Не требует доказательств то, что многие вещи за тысячелетие практически не изменились — и всё же не сознаться ли честно, что так приятно иногда такие доказательства получать. Как тут старается Мурасаки изо всех сил показать любимому Хикару, что она уже не ребёнок, с каким волнением решает, накрасить ли ей губы, одеться ли пышнее или непритязательнее, ожидая его возвращения. Что ж, вечная и неизбывная проблема девчушек в пору пробуждающейся женственности.
Можно даже сказать, что есть социальная справедливость. Самой счастливой из здешних возлюбленных Гэндзи по сути дела оказывается простолюдинка. И, чуть-чуть погрустив над судьбой кроткой и трепетной Югао, глядишь, вспомнишь, что же сказал некогда один знающий древний грек Солон царю Крёзу. А именно, что ни одного человека нельзя считать счастливым прежде его смерти. И если юной девушке довелось угаснуть в тот период, когда она была наиболее счастлива... Что ж, она не успела надоесть высокопоставленному господину, светлячки её чувствам посветили. А в том мире, где даже самый либеральный император не в силах отменить общественные предрассудки, получить больше зачастую нереально.

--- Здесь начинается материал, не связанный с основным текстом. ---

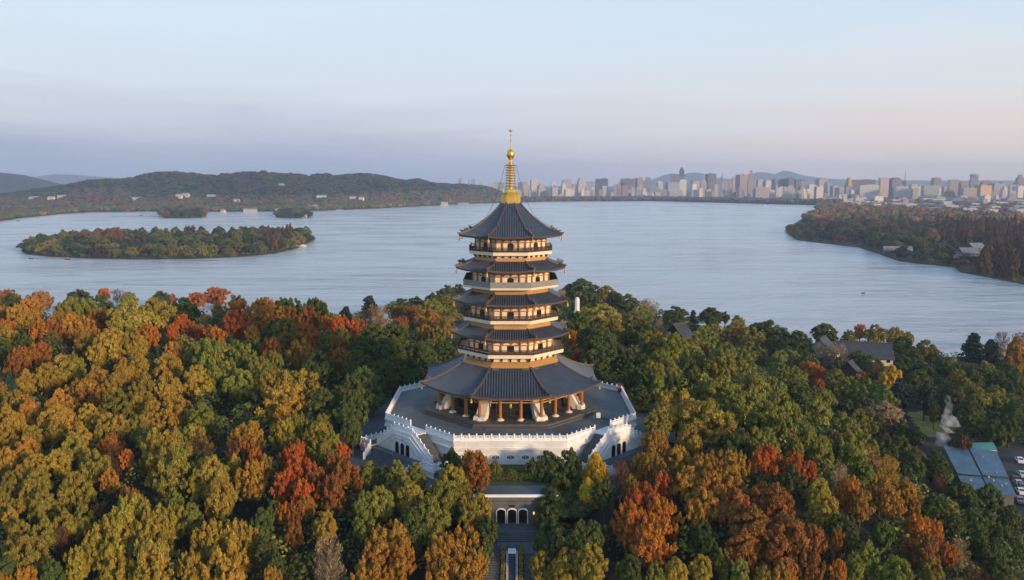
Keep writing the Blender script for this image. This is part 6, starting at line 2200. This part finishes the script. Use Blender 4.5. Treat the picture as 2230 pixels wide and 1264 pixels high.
m1 = MB(); m1.box(x - .45, x + .45, y - .04, y + .04, z + .35, z + 1.5); obj('panel', m1, mat('notice_pale', (0.55, 0.62, 0.52), 0.6), nb2)
m1 = MB()
for s_ in (-.4, .4): m1.box(x + s_ - .04, x + s_ + .04, y - .25, y + .25, z, z + .35)
obj('foot', m1, M['steel_blue'], nb2)
x, y, z = at_z(1350, 848, ZD + .02)
rm_ = MB(); rm_.box(x - .7, x + .7, y - 2.6, y + 2.6, ZD + .02, ZD + .75); rm_.box(x - .9, x + .9, y - 2.8, y + 2.8, ZD + .75, ZD + .9)
solo('planter_box', rm_, mat('red_planter', (0.16, 0.045, 0.03), 0.7), (x, y, ZD + .02), 'long red brown planter box by the right balustrade', 'planter')
for (px, py) in ((978, 911), (1265, 910)):
    a = Vector(at_z(px - 8, py, ZD + .012)); 
    m1 = MB(); m1.box(a.x, a.x + 1.9, a.y - .5, a.y + .5, ZD + .012, ZD + .035)
    solo('door_mat', m1, mat('dark_mat', (0.04, 0.025, 0.02), 0.9), (a.x + .95, a.y, ZD + .012), 'dark mat on the terrace, %s of the podium' % ('left' if px < 1100 else 'right'), 'mat', 'mats on the terrace')

# two visitors on the paving left of the terrace
def person(px, py, rot, top, legs, label, lift):
    x, y, z = at_z(px, py, ZPL + .02)
    sk_ = MB()
    me = bpy.data.meshes.new('person')
    J = {'pel': (0, 0, .95), 'ch': (0, .02, 1.3), 'nk': (0, .02, 1.48), 'hd': (0, 0, 1.60), 'ht': (0, 0, 1.72), 'sl': (-.18, .02, 1.42), 'el': (-.25, .05, 1.15), 'hl': (-.20, -.10, .92), 'sr': (.18, .02, 1.42), 'er': (.26, .03, 1.15), 'hr': (.22, -.12 * lift, .95 + .2 * lift),
         'kl': (-.11, -.04, .50), 'al': (-.12, .08, .08), 'tl': (-.12, -.10, .04), 'kr': (.11, -.12, .52), 'ar': (.12, -.14, .08), 'tr': (.12, -.32, .04)}
    E = [('pel', 'ch'), ('ch', 'nk'), ('nk', 'hd'), ('hd', 'ht'), ('ch', 'sl'), ('sl', 'el'), ('el', 'hl'), ('ch', 'sr'), ('sr', 'er'), ('er', 'hr'), ('pel', 'kl'), ('kl', 'al'), ('al', 'tl'), ('pel', 'kr'), ('kr', 'ar'), ('ar', 'tr')]
    RD = {'pel': .15, 'ch': .16, 'nk': .06, 'hd': .11, 'ht': .07, 'sl': .07, 'sr': .07, 'el': .05, 'er': .05, 'hl': .04, 'hr': .04, 'kl': .07, 'kr': .07, 'al': .05, 'ar': .05, 'tl': .04, 'tr': .04}
    ks = list(J)
    me.from_pydata([J[k] for k in ks], [(ks.index(a), ks.index(b)) for a, b in E], [])
    o = bpy.data.objects.new('person', me); C.objects.link(o)
    md = o.modifiers.new('skin', 'SKIN')
    for i, k in enumerate(ks):
        me.skin_vertices[0].data[i].radius = (RD[k], RD[k])
    me.skin_vertices[0].data[ks.index('pel')].use_root = True
    sb = o.modifiers.new('sub', 'SUBSURF'); sb.levels = 1; sb.render_levels = 2
    m = bpy.data.materials.new('clothing'); m.use_nodes = True
    nt = m.node_tree; t = nt.nodes.new('ShaderNodeTexCoord'); s = nt.nodes.new('ShaderNodeSeparateXYZ'); nt.links.new(t.outputs['Object'], s.inputs[0])
    r_ = nt.nodes.new('ShaderNodeValToRGB'); r_.color_ramp.interpolation = 'CONSTANT'
    mr_ = nt.nodes.new('ShaderNodeMath'); mr_.operation = 'DIVIDE'; nt.links.new(s.outputs[2], mr_.inputs[0]); mr_.inputs[1].default_value = 1.8
    nt.links.new(mr_.outputs[0], r_.inputs[0])
    ramp_set(r_, [(0.0, (0.03, 0.03, 0.03, 1)), (0.055, legs + (1,)), (0.52, top + (1,)), (0.82, (0.45, 0.28, 0.2, 1)), (0.92, (0.02, 0.015, 0.012, 1))])
    nt.links.new(r_.outputs[0], nt.nodes['Principled BSDF'].inputs['Base Color'])
    me.materials.append(m)
    o.location = (x, y, ZPL + .02); o.rotation_euler = (0, 0, rot)
    tag(o, label, 'person', 'visitors beside the terrace')
person(794, 979, 0.6, (0.25, 0.13, 0.16), (0.5, 0.2, 0.08), 'person in mauve top and orange trousers by the left stair', 1)
person(786, 972, -0.8, (0.55, 0.33, 0.05), (0.45, 0.28, 0.06), 'person in yellow clothes walking left of the other visitor', 0)

# boats
M['hull'] = mat('boat_white', (0.7, 0.68, 0.66), 0.5)
def boat(px, py, L, label, dark=False, cabin=True):
    x, y, z = at_z(px, py, LAKE)
    t_ = thing('boat', label, 'boat', (x, y, LAKE), 'boats on the lake')
    W_ = L * .14
    h = MB(); n_ = 9; lo = []; hi = []
    for i in range(n_):
        f_ = i / (n_ - 1); w_ = W_ * math.sin(math.pi * min(.98, .12 + .86 * f_)) ** .6
        xx = x - L / 2 + L * f_; s_ = .35 + .5 * abs(2 * f_ - 1) ** 2
        lo.append((xx, w_)); hi.append(s_)
    vs = [(a, y - w_ * .7, LAKE - .2) for a, w_ in lo] + [(a, y - w_, LAKE + s_ + .4) for (a, w_), s_ in zip(lo, hi)] + [(a, y + w_, LAKE + s_ + .4) for (a, w_), s_ in zip(lo, hi)] + [(a, y + w_ * .7, LAKE - .2) for a, w_ in lo]
    f = []
    for r_ in range(3):
        for i in range(n_ - 1):
            f.append((r_ * n_ + i, r_ * n_ + i + 1, (r_ + 1) * n_ + i + 1, (r_ + 1) * n_ + i))
    h.add(vs, f)
    obj('hull', h, M['wood_dark'] if dark else M['hull'], t_)
    if cabin:
        c = MB(); c.box(x - L * .25, x + L * .22, y - W_ * .7, y + W_ * .7, LAKE + .6, LAKE + 2.2)
        obj('cabin', c, M['house_white'] if not dark else M['wood'], t_)
        r_ = MB(); r_.box(x - L * .3, x + L * .26, y - W_ * .85, y + W_ * .85, LAKE + 2.2, LAKE + 2.4)
        obj('roof', r_, M['pale_roof'], t_)
boat(646, 537.5, 11, 'white cabin boat moored at the right end of the island')
boat(660, 536.5, 9, 'smaller white boat moored beside the cabin boat')
boat(147, 566, 6, 'small dark rowing boat in front of the island, left one', True)
boat(68, 564, 5, 'tiny dark boat off the left tip of the island', True, False)
boat(40, 482, 9, 'far dark boat near the left shore', True)
boat(308, 470, 11, 'far boat left of the small islet', True)
boat(1667, 449, 8, 'far white sail like boat under the city shore')
boat(1880, 640, 2.6, 'small dark boat on the open water at right', True, False)
jt = MB()
a = Vector(at_z(655, 527, LAKE)); b = Vector(at_z(686, 521, LAKE))
jt.beam(a, b, 5, 0.4, 1.0)
for i in range(7):
    p = a.lerp(b, i / 6); jt.tube([p + Vector((0, 0, -1)), p + Vector((0, 0, 1))], .3, 6)
jt.beam(a.lerp(b, .1), a.lerp(b, .75), 5.5, .4, 4.5); 
for i in range(5):
    p = a.lerp(b, .1 + .16 * i); jt.tube([p + Vector((0, 0, 1)), p + Vector((0, 0, 4.6))], .25, 6)
solo('pier', jt, M['wood_dark'], tuple(a), 'dark roofed pier at the right tip of the island', 'pier')

# ================================================================ HAZE
hz = MB(); hz.box(-9200, 9200, -350, 14400, -30.0, 330.0)
hm = bpy.data.materials.new('haze'); hm.use_nodes = True
nt = hm.node_tree; nt.nodes.clear()
o_ = nt.nodes.new('ShaderNodeOutputMaterial'); v_ = nt.nodes.new('ShaderNodeVolumePrincipled')
v_.inputs['Color'].default_value = (0.60, 0.75, 1.0, 1)
v_.inputs['Density'].default_value = 0.000078
v_.inputs['Anisotropy'].default_value = 0.1
nt.links.new(v_.outputs[0], o_.inputs['Volume'])
struct('haze', hz, hm, kind='stuff', label='pale evening haze over the lake')
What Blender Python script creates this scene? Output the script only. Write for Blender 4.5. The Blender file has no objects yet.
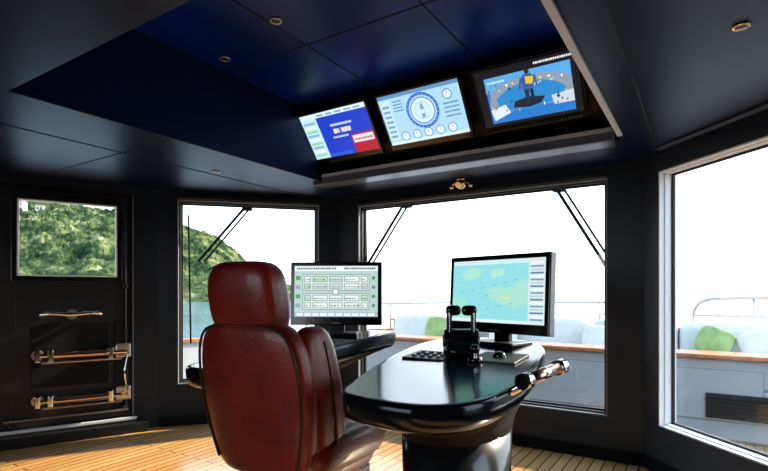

Обиднее всего, когда человеку не удаётся вырвать из сетей предрассудков самое дорогое ему на свете существо. В каком-то отношении взять на себя весь груз довольно спорной вины и принимать все тяготы как законное возмездие — это в чём-то даже довольно окрыляющее дао, и решение Фудзицубо вполне можно понять. Однако, может меньше терзаться бы и ей, и Гэндзи, и многим другим, если бы она решилась на тот путь из трагичного сна. Но... Если не разрушен психологический барьер, то полупрозрачная ширма или символические врата перед входом в святилище станут для кого-то преградой крепче толстых каменных стен, может быть, даже границей другого мира. Есть границы, которые можно преодолеть, только если кто-то одновременно это делает с другой стороны. С одной стороны даже полной безупречности для этого было бы ничтожно мало.